Monday, Apr. 13, 1931

New Plays in Manhattan

Lady Behind the Moon is a sickly adolescent play using the set of Philip Barry's Hotel Universe. As members of a bogus, theatrical beau monde, the characters are compelled to deliver languid aphorisms in that dialect which substitutes "Berris" for Paris. The story is about a violinist whose fiancee marries "the most famous lover in Europe" because she believes the virtuoso has been philandering. On her wedding night, however, she relents, is understood and forgiven by the famed amorist, promised a speedy divorce.

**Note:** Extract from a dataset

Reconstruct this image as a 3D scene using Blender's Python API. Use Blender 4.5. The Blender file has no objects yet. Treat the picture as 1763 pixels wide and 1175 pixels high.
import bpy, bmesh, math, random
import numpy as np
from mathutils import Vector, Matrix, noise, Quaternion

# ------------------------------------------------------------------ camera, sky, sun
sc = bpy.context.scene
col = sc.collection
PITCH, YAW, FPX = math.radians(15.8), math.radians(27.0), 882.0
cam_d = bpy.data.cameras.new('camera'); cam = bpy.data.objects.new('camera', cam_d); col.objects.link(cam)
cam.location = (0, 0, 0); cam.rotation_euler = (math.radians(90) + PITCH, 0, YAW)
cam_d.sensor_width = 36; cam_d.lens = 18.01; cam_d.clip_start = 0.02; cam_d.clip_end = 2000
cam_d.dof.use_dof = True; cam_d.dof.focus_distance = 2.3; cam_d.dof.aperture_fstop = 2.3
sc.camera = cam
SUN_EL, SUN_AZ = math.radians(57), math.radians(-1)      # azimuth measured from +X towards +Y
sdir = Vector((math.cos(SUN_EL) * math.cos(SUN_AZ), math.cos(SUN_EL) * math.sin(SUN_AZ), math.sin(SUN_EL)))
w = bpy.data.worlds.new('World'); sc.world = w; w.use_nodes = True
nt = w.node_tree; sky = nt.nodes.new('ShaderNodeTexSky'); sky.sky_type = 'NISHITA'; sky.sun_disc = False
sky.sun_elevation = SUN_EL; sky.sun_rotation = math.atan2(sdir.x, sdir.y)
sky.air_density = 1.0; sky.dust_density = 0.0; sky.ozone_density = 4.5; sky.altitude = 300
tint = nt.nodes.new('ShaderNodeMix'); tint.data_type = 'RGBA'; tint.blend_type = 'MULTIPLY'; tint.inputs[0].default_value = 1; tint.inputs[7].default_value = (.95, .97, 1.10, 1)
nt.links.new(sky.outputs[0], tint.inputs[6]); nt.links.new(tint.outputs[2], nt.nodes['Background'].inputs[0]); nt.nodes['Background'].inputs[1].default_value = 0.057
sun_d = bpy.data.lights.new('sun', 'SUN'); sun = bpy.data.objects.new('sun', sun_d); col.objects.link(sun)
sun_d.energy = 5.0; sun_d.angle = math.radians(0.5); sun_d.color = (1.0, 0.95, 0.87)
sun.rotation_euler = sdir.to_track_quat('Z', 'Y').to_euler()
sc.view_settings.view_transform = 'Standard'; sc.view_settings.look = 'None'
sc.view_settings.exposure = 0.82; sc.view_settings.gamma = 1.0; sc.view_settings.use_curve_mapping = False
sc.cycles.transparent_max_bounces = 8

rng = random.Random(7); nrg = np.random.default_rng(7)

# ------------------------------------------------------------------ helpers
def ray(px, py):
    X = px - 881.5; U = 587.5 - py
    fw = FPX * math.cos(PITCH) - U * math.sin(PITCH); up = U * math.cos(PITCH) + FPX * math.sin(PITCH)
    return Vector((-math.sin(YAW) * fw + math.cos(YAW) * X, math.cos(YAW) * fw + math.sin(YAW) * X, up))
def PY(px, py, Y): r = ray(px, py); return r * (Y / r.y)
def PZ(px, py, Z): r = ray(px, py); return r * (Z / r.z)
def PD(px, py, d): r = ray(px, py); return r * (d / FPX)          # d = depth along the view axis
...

Right of Happiness. For its almost exclusive use of bromide and cliche, this drama deserves to be ranked as a collector's item. The home of a Dr. Wardell is inhabited by his wife Myra, an effervescent Russian girl named Sonia for whom life "goes booble-booble," a trained nurse, and Nikolas (Robert DuRoy, co-producer of the piece) who is Russian and also crippled. It is difficult for Nikolas to restrain himself in his devotion to Myra, for as the physician says, the house possesses "a certain magic in the air." After Nikolas learns that the doctor has delayed too long to operate on him for his deformity, he pounces upon Myra, whose screams bring the entire household into a pretty tableau of consternation at the Act II curtain.